Recent Achievements in Heat Transfer Enhancement with Hybrid Nanofluid in Heat Exchangers: A Comprehensive Review

Abstract

The potential of hybrid nanofluids to boost thermal efficiency of heat exchanger systems is the focus of this review study. The primary focus is on addressing the associated issues of nanoparticle clumping, system obstruction, and reduced efficacy of heat exchanger due to increased fluid thickness. Accordingly, this review intends to demonstrate the innovative practices (experimentally and theoretically) that helps improving the heat transfer and thermal performance of heat exchangers.
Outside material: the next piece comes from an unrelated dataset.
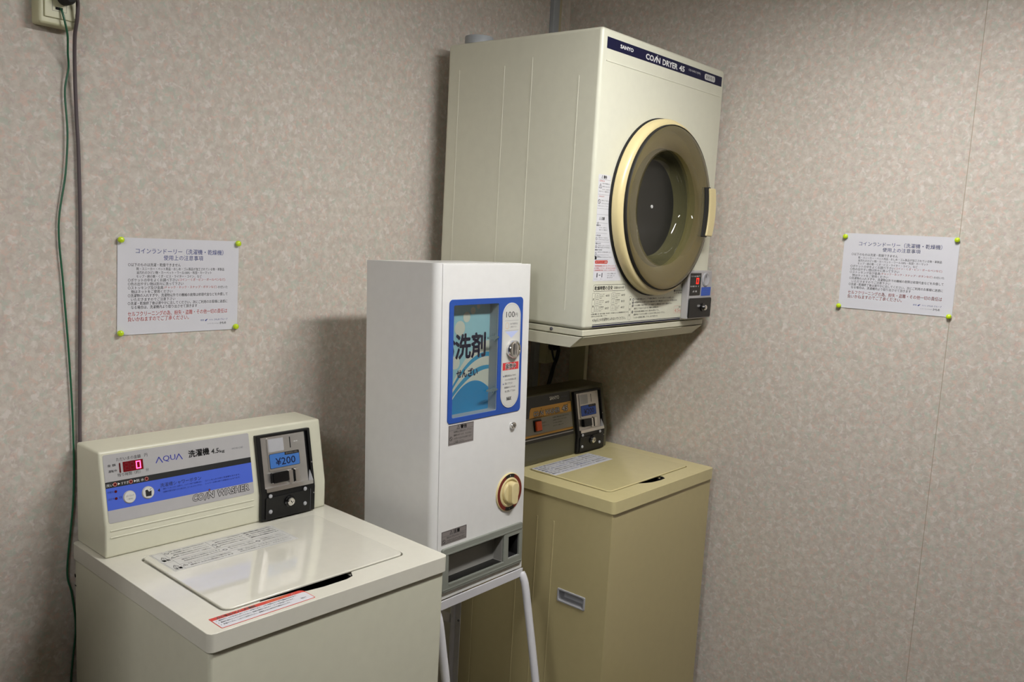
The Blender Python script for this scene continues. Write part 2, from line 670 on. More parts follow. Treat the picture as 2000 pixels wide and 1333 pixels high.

In this regard, a critical analysis is conducted to appraise the experimental and numerical simulations, which introduce the impact of different nanoparticle concentrations and compositions on heat exchanger thermal performance. The findings of this review has shown that the hybrid nanofluid of CuO–Cu/water has the greatest thermal performance factor (1.065), following Al₂O₃–Cu/water (1.055), and Cu–TiO₂/water (1.039). Also, the utilization of turbulator heat exchangers has enabled improving the thermal performance by 126 % with a 6 % rise in volume fraction at the maximum Reynolds number. This study underlines the need for further research into novel nanomaterial combinations, fine-tuning of fluid characteristic, and comprehensive stability assessments to enhance the utilization of hybrid nanofluids in heat exchanger systems. Finally, discussions of limitations associated with such systems and proposed potential solutions will lead to a valuable contribution in the possible future development of cost-effective heat exchanger systems.